Em minha oficina é muito comum músicos trazerem para regular, lindas reedições Vintage de Fender Strato, por exemplo, e pedirem para abaixar as cordas, ajustar os captadores, pois o instrumento esta sem “peso”, “estalando” demais, trastejando nos bends,.. – Não dá!!! – É característico do modelo! Se eu mudar essas características, perdeu se o porquê da reedição. Seria mais econômico e lógico, comprar um modelo atual, e pedir para o Luthier deixar com uma aparência, mais Vintage.
O contrário também é comum. Querer timbres de blues antológicos, em instrumentos com pontes com sadles em titânio, captadores ativos, trastes extra jumbo, etc. Tudo em um instrumento colabora para seu timbre final.
Quando a concepção ideal do instrumento é muito contrária em seus conceitos inerentes, a fabricação sob encomenda (Custom Shop) é a solução mais eficiente e menos onerosa.

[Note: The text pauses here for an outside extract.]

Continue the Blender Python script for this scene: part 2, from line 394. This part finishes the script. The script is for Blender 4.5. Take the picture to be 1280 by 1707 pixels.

Você terá um instrumento com o timbre esperado, e com a aparência que deseja. Ou seja, perfeito para você!
Abraços a todos, fiquem na paz, e até a próxima!! Edmar Luighi
Muito lúcido o artigo. Coleciono guitarras nacionais antigas e sei muito bem que, apesar de madeiras de qualidade e do excelente timbre devido ao tempo, a quase totalidade delas é deficitária para as técnicas atuais de execução do instrumento, por vários fatores. Então, ou você compra uma guitarra vintage e a reforma acintosamente (o que a descaracteriza) ou busca apenas restaurar para coleção, o que eu faço. Acredito existir atualmente uma valorização exagerada quanto aos instrumentos vintages, nacionais ou importados, tanto na provável qualidade do mesmo quanto nos valores de mercado. No frigir dos ovos, o produto novo acaba sendo mais vantajoso.
O bom senso e o equilibrio sempre é o melhor caminho!! Abraço!! Obrigado pela visita!!